Your task: Repeat every line below exactly, word for word.

Data shown:
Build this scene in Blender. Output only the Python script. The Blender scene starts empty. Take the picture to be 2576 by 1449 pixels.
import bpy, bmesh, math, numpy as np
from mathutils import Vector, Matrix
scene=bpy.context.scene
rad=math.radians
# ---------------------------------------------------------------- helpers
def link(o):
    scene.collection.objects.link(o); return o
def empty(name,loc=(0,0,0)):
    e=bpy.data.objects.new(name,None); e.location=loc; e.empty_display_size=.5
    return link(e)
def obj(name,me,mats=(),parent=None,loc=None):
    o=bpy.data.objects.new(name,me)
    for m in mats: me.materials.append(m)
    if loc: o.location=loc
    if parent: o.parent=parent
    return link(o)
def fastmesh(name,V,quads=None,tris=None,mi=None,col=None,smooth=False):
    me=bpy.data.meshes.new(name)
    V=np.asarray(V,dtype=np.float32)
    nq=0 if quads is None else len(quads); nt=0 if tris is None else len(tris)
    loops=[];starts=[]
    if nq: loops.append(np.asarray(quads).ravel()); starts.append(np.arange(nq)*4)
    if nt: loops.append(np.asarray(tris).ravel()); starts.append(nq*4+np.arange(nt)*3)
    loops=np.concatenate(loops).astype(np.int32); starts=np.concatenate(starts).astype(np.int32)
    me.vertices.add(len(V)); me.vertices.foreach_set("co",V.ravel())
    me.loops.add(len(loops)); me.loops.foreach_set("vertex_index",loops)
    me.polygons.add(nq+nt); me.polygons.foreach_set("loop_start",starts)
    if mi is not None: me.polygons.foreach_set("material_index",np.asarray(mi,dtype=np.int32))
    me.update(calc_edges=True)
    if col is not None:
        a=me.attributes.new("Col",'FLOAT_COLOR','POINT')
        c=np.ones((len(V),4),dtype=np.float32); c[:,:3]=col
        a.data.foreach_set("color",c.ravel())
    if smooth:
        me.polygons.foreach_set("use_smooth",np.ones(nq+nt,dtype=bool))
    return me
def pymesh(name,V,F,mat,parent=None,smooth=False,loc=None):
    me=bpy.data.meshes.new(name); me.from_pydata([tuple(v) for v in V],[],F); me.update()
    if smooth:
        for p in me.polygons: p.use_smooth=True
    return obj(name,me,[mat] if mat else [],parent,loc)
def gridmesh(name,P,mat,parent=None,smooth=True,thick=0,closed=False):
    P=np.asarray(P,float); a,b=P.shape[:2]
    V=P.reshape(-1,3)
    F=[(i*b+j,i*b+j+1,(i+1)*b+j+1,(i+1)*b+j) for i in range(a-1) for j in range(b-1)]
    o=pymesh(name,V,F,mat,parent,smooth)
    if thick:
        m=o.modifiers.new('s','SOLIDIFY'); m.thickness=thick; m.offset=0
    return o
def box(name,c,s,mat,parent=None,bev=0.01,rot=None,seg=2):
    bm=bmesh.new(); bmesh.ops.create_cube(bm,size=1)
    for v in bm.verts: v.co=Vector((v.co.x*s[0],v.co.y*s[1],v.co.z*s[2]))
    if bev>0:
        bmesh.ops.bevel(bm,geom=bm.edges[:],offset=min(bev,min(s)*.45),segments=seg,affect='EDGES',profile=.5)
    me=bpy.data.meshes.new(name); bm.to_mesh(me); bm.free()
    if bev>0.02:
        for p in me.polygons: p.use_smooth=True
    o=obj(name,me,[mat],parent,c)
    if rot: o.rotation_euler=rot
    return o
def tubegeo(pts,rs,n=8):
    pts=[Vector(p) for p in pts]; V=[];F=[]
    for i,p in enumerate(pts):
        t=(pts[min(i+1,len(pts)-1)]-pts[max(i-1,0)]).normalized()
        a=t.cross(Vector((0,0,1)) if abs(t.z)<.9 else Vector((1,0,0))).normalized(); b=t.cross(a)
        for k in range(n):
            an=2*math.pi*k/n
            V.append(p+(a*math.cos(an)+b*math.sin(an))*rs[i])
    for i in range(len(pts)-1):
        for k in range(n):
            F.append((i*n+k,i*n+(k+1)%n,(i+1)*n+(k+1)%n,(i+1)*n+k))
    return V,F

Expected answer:
Build this scene in Blender. Output only the Python script. The Blender scene starts empty. Take the picture to be 2576 by 1449 pixels.
import bpy, bmesh, math, numpy as np
from mathutils import Vector, Matrix
scene=bpy.context.scene
rad=math.radians
# ---------------------------------------------------------------- helpers
def link(o):
    scene.collection.objects.link(o); return o
def empty(name,loc=(0,0,0)):
    e=bpy.data.objects.new(name,None); e.location=loc; e.empty_display_size=.5
    return link(e)
def obj(name,me,mats=(),parent=None,loc=None):
    o=bpy.data.objects.new(name,me)
    for m in mats: me.materials.append(m)
    if loc: o.location=loc
    if parent: o.parent=parent
    return link(o)
def fastmesh(name,V,quads=None,tris=None,mi=None,col=None,smooth=False):
    me=bpy.data.meshes.new(name)
    V=np.asarray(V,dtype=np.float32)
    nq=0 if quads is None else len(quads); nt=0 if tris is None else len(tris)
    loops=[];starts=[]
    if nq: loops.append(np.asarray(quads).ravel()); starts.append(np.arange(nq)*4)
    if nt: loops.append(np.asarray(tris).ravel()); starts.append(nq*4+np.arange(nt)*3)
    loops=np.concatenate(loops).astype(np.int32); starts=np.concatenate(starts).astype(np.int32)
    me.vertices.add(len(V)); me.vertices.foreach_set("co",V.ravel())
    me.loops.add(len(loops)); me.loops.foreach_set("vertex_index",loops)
    me.polygons.add(nq+nt); me.polygons.foreach_set("loop_start",starts)
    if mi is not None: me.polygons.foreach_set("material_index",np.asarray(mi,dtype=np.int32))
    me.update(calc_edges=True)
    if col is not None:
        a=me.attributes.new("Col",'FLOAT_COLOR','POINT')
        c=np.ones((len(V),4),dtype=np.float32); c[:,:3]=col
        a.data.foreach_set("color",c.ravel())
    if smooth:
        me.polygons.foreach_set("use_smooth",np.ones(nq+nt,dtype=bool))
    return me
def pymesh(name,V,F,mat,parent=None,smooth=False,loc=None):
    me=bpy.data.meshes.new(name); me.from_pydata([tuple(v) for v in V],[],F); me.update()
    if smooth:
        for p in me.polygons: p.use_smooth=True
    return obj(name,me,[mat] if mat else [],parent,loc)
def gridmesh(name,P,mat,parent=None,smooth=True,thick=0,closed=False):
    P=np.asarray(P,float); a,b=P.shape[:2]
    V=P.reshape(-1,3)
    F=[(i*b+j,i*b+j+1,(i+1)*b+j+1,(i+1)*b+j) for i in range(a-1) for j in range(b-1)]
    o=pymesh(name,V,F,mat,parent,smooth)
    if thick:
        m=o.modifiers.new('s','SOLIDIFY'); m.thickness=thick; m.offset=0
    return o
def box(name,c,s,mat,parent=None,bev=0.01,rot=None,seg=2):
    bm=bmesh.new(); bmesh.ops.create_cube(bm,size=1)
    for v in bm.verts: v.co=Vector((v.co.x*s[0],v.co.y*s[1],v.co.z*s[2]))
    if bev>0:
        bmesh.ops.bevel(bm,geom=bm.edges[:],offset=min(bev,min(s)*.45),segments=seg,affect='EDGES',profile=.5)
    me=bpy.data.meshes.new(name); bm.to_mesh(me); bm.free()
    if bev>0.02:
        for p in me.polygons: p.use_smooth=True
    o=obj(name,me,[mat],parent,c)
    if rot: o.rotation_euler=rot
    return o
def tubegeo(pts,rs,n=8):
    pts=[Vector(p) for p in pts]; V=[];F=[]
    for i,p in enumerate(pts):
        t=(pts[min(i+1,len(pts)-1)]-pts[max(i-1,0)]).normalized()
        a=t.cross(Vector((0,0,1)) if abs(t.z)<.9 else Vector((1,0,0))).normalized(); b=t.cross(a)
        for k in range(n):
            an=2*math.pi*k/n
            V.append(p+(a*math.cos(an)+b*math.sin(an))*rs[i])
    for i in range(len(pts)-1):
        for k in range(n):
            F.append((i*n+k,i*n+(k+1)%n,(i+1)*n+(k+1)%n,(i+1)*n+k))
    return V,F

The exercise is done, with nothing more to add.